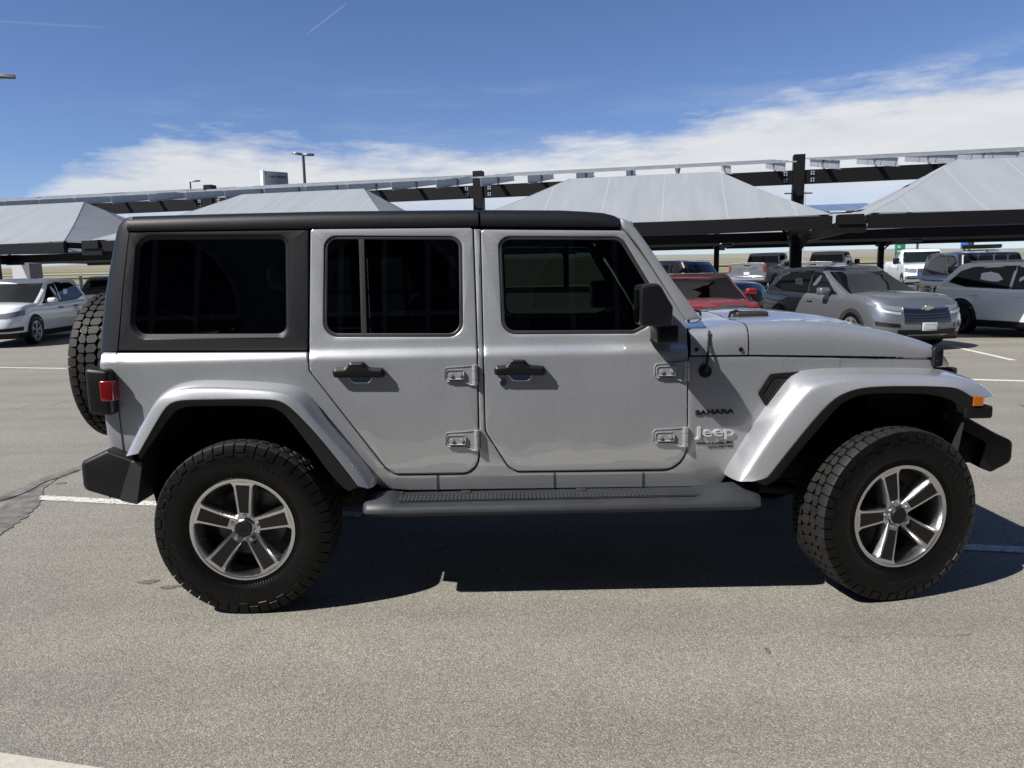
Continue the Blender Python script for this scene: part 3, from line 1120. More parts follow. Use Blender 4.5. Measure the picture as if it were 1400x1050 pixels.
# ---- flares
def flare(name, A, B, C, side, yo=.935, close_front=False):
    n = 56
    A3, B3, C3 = [], [], []
    for q in A:
        x, z = on_side(*q); A3.append((x, side_y(x, z) - .006, z))
    for q in B:
        p = at(q[0], q[1], -yo); B3.append((p.x, yo, p.z))
    for q in C:
        p = at(q[0], q[1], -(yo - .010)); C3.append((p.x, yo - .010, p.z))
    A3, B3, C3 = (resample(smooth_line(q, 2), n) for q in (A3, B3, C3))
    rows, lip = [], []
    for a, b, c in zip(A3, B3, C3):
        if side < 0:
            a, b, c = (Vector((v.x, -v.y, v.z)) for v in (a, b, c))
        ab = b - a
        y = lambda t: a.y + (b.y - a.y) * t
        pt = lambda t, u: Vector((a.x + ab.x * t, a.y + ab.y * u, a.z + ab.z * t))
        rows.append([a, pt(.07, .34), pt(.16, .60), pt(.24, .74), pt(.31, .83), pt(.38, .880), pt(.46, .905), pt(.68, .950), pt(.90, .990), pt(.965, .998), b])
        cb_ = c - b
        lip.append([b + Vector((0, side * -.004, 0)), b + cb_ * .06 + Vector((0, side * .0025, 0)), b + cb_ * .55 + Vector((0, side * .003, 0)), c + Vector((0, side * -.001, 0)), c + Vector((0, -side * .02, -.0)), Vector((c.x, side * .70, c.z))])
    bm = bmesh.new()
    vs = quad_grid(bm, rows)
    bmesh.ops.recalc_face_normals(bm, faces=bm.faces)
    if sum(f.normal.y for f in bm.faces) * side < 0:
        bmesh.ops.reverse_faces(bm, faces=bm.faces)
    fl = obj(name, bm, M['paint'], wagon, ang=55)
    bm = bmesh.new()
    quad_grid(bm, lip)
    # close the two feet
    bmesh.ops.recalc_face_normals(bm, faces=bm.faces)
    if sum(f.normal.y for f in bm.faces) * side < 0:
        bmesh.ops.reverse_faces(bm, faces=bm.faces)
    obj('flare_lip', bm, M['plastic'], fl, ang=40)
    for r_, l_ in ((rows[0], lip[0]), (rows[-1], lip[-1])):
        bm = bmesh.new()
        ring = [bm.verts.new(p) for p in r_] + [bm.verts.new(p) for p in l_[1:4]] + [bm.verts.new((l_[3].x, r_[0].y, l_[3].z))]
        cap(bm, ring)
        bmesh.ops.recalc_face_normals(bm, faces=bm.faces)
        obj('flare_end', bm, M['black'], fl, smooth=False)
    return C3


RA = [(180, 618), (199, 577), (219, 543), (231, 530), (250, 522.5), (276, 519), (322, 520), (370, 522.5), (400, 526.5), (414, 531.5), (428, 545), (446, 571), (491, 622), (512, 648), (517, 660)]
RB = [(189, 620), (206, 590), (224.5, 558), (235, 549.5), (250, 546.5), (310, 545.5), (369, 545.5), (386, 549), (400, 559), (434, 594), (469, 637.7), (484, 657), (489, 664)]
RC = [(192, 629), (211, 600), (235, 566), (245, 558.5), (257, 555.5), (312, 554.5), (369, 555.5), (384, 562), (395, 573), (427, 614), (448, 644), (470, 668), (477, 672)]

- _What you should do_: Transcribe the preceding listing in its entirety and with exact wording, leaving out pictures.

- _Task solution_:
Continue the Blender Python script for this scene: part 3, from line 1120. More parts follow. Use Blender 4.5. Measure the picture as if it were 1400x1050 pixels.
# ---- flares
def flare(name, A, B, C, side, yo=.935, close_front=False):
    n = 56
    A3, B3, C3 = [], [], []
    for q in A:
        x, z = on_side(*q); A3.append((x, side_y(x, z) - .006, z))
    for q in B:
        p = at(q[0], q[1], -yo); B3.append((p.x, yo, p.z))
    for q in C:
        p = at(q[0], q[1], -(yo - .010)); C3.append((p.x, yo - .010, p.z))
    A3, B3, C3 = (resample(smooth_line(q, 2), n) for q in (A3, B3, C3))
    rows, lip = [], []
    for a, b, c in zip(A3, B3, C3):
        if side < 0:
            a, b, c = (Vector((v.x, -v.y, v.z)) for v in (a, b, c))
        ab = b - a
        y = lambda t: a.y + (b.y - a.y) * t
        pt = lambda t, u: Vector((a.x + ab.x * t, a.y + ab.y * u, a.z + ab.z * t))
        rows.append([a, pt(.07, .34), pt(.16, .60), pt(.24, .74), pt(.31, .83), pt(.38, .880), pt(.46, .905), pt(.68, .950), pt(.90, .990), pt(.965, .998), b])
        cb_ = c - b
        lip.append([b + Vector((0, side * -.004, 0)), b + cb_ * .06 + Vector((0, side * .0025, 0)), b + cb_ * .55 + Vector((0, side * .003, 0)), c + Vector((0, side * -.001, 0)), c + Vector((0, -side * .02, -.0)), Vector((c.x, side * .70, c.z))])
    bm = bmesh.new()
    vs = quad_grid(bm, rows)
    bmesh.ops.recalc_face_normals(bm, faces=bm.faces)
    if sum(f.normal.y for f in bm.faces) * side < 0:
        bmesh.ops.reverse_faces(bm, faces=bm.faces)
    fl = obj(name, bm, M['paint'], wagon, ang=55)
    bm = bmesh.new()
    quad_grid(bm, lip)
    # close the two feet
    bmesh.ops.recalc_face_normals(bm, faces=bm.faces)
    if sum(f.normal.y for f in bm.faces) * side < 0:
        bmesh.ops.reverse_faces(bm, faces=bm.faces)
    obj('flare_lip', bm, M['plastic'], fl, ang=40)
    for r_, l_ in ((rows[0], lip[0]), (rows[-1], lip[-1])):
        bm = bmesh.new()
        ring = [bm.verts.new(p) for p in r_] + [bm.verts.new(p) for p in l_[1:4]] + [bm.verts.new((l_[3].x, r_[0].y, l_[3].z))]
        cap(bm, ring)
        bmesh.ops.recalc_face_normals(bm, faces=bm.faces)
        obj('flare_end', bm, M['black'], fl, smooth=False)
    return C3


RA = [(180, 618), (199, 577), (219, 543), (231, 530), (250, 522.5), (276, 519), (322, 520), (370, 522.5), (400, 526.5), (414, 531.5), (428, 545), (446, 571), (491, 622), (512, 648), (517, 660)]
RB = [(189, 620), (206, 590), (224.5, 558), (235, 549.5), (250, 546.5), (310, 545.5), (369, 545.5), (386, 549), (400, 559), (434, 594), (469, 637.7), (484, 657), (489, 664)]
RC = [(192, 629), (211, 600), (235, 566), (245, 558.5), (257, 555.5), (312, 554.5), (369, 555.5), (384, 562), (395, 573), (427, 614), (448, 644), (470, 668), (477, 672)]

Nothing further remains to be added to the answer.